-- start --
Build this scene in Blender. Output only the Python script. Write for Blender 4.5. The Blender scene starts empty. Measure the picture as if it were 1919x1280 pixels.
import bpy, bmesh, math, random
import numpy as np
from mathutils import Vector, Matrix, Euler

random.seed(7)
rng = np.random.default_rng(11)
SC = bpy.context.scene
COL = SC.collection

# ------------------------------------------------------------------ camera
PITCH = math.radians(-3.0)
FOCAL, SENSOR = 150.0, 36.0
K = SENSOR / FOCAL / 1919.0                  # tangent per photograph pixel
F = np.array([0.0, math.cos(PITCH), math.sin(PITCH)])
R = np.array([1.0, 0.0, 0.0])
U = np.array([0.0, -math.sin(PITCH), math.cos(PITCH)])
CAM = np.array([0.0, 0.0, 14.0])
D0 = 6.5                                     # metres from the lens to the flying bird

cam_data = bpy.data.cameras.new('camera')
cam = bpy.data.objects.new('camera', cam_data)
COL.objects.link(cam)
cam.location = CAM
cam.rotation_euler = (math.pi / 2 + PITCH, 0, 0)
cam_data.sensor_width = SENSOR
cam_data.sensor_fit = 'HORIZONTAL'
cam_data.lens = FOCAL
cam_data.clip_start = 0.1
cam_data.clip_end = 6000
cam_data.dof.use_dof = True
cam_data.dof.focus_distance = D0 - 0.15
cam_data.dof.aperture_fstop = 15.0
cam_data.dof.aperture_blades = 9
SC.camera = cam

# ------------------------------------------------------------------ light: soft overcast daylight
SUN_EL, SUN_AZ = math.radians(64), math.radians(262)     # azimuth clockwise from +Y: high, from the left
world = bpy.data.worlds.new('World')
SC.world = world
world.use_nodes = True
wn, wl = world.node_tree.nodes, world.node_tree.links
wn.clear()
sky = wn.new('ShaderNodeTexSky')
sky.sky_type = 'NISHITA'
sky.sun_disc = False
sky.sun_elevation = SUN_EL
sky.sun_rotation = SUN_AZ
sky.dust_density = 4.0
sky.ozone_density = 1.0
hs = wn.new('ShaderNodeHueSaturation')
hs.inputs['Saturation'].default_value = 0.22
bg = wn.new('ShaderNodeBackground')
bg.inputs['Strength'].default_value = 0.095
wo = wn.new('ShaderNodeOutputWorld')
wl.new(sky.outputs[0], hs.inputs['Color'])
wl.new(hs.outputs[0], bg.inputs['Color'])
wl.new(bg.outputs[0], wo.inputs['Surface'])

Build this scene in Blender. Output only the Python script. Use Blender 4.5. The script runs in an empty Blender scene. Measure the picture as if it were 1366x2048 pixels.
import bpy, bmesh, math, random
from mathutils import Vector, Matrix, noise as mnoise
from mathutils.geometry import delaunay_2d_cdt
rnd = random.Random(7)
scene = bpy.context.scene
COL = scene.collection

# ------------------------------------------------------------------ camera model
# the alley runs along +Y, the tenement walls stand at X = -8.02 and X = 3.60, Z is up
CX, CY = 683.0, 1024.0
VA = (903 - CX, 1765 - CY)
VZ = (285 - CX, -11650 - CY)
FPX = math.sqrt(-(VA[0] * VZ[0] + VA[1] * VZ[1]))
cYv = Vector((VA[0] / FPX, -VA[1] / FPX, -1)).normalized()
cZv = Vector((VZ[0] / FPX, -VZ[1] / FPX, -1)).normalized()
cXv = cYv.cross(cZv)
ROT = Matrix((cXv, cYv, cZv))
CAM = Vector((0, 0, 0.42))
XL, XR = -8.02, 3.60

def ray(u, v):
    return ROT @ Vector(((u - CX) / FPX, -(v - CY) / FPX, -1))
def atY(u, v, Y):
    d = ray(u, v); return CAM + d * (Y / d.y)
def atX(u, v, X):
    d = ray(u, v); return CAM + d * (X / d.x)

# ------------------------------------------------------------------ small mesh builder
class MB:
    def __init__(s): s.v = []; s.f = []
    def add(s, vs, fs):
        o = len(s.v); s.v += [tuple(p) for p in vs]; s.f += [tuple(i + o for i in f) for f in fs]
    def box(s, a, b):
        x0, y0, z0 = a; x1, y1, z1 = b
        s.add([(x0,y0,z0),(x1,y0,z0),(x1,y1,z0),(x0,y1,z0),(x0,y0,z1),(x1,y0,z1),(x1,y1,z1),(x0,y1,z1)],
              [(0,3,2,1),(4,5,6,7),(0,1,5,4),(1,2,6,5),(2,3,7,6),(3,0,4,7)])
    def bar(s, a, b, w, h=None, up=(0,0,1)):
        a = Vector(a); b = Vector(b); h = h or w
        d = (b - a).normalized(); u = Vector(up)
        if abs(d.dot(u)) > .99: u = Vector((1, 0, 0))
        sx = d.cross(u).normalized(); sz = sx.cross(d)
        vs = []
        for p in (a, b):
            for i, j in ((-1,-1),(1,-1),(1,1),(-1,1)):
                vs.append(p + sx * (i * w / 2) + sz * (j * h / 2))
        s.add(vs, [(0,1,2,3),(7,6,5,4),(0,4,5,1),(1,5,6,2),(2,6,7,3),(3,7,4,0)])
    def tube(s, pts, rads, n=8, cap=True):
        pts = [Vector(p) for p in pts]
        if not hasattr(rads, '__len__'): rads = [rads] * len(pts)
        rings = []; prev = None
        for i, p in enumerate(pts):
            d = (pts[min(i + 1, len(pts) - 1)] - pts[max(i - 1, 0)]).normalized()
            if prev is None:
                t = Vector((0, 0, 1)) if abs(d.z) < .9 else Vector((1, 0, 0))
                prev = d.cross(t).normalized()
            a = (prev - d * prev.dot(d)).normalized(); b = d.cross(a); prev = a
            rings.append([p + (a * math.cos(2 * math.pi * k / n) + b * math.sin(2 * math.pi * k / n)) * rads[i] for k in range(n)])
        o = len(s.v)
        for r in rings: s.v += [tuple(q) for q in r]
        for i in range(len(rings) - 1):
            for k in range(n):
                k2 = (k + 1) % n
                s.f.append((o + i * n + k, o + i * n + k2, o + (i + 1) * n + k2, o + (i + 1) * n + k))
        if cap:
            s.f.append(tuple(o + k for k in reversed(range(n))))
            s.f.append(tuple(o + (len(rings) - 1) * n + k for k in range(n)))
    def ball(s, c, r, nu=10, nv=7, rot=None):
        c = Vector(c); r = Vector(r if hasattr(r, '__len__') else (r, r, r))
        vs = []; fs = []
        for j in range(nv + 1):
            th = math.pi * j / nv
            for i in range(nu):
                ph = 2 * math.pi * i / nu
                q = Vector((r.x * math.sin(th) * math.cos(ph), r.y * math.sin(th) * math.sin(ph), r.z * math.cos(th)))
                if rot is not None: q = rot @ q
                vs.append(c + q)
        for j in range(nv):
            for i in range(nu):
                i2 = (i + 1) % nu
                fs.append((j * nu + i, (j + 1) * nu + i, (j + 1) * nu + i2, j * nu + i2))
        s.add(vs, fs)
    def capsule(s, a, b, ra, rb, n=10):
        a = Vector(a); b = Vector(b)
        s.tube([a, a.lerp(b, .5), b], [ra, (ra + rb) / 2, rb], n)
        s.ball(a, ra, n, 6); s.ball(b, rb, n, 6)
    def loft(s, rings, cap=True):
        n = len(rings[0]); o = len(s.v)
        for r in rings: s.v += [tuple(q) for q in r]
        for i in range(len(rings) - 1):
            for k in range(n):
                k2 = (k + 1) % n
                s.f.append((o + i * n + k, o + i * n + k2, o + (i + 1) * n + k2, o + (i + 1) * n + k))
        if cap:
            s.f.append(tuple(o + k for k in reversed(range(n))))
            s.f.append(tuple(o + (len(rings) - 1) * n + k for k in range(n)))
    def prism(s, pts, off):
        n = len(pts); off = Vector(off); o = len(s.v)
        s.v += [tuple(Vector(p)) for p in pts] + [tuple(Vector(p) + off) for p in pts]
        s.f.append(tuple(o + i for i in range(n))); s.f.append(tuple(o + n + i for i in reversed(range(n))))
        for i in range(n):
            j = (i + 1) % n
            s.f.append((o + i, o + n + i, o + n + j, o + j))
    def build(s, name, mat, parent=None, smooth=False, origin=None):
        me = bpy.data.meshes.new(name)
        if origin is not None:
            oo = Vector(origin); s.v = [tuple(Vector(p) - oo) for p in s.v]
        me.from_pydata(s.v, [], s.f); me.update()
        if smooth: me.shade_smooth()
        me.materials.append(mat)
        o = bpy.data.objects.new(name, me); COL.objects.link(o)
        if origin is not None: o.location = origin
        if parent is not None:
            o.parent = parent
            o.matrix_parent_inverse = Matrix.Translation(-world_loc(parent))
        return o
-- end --
Exact reproduction is required: output the lines from the start of the entries above through the line with "from mathutils import Vector, Matrix, Euler".

Build this scene in Blender. Output only the Python script. Write for Blender 4.5. The Blender scene starts empty. Measure the picture as if it were 1919x1280 pixels.
import bpy, bmesh, math, random
import numpy as np
from mathutils import Vector, Matrix, Euler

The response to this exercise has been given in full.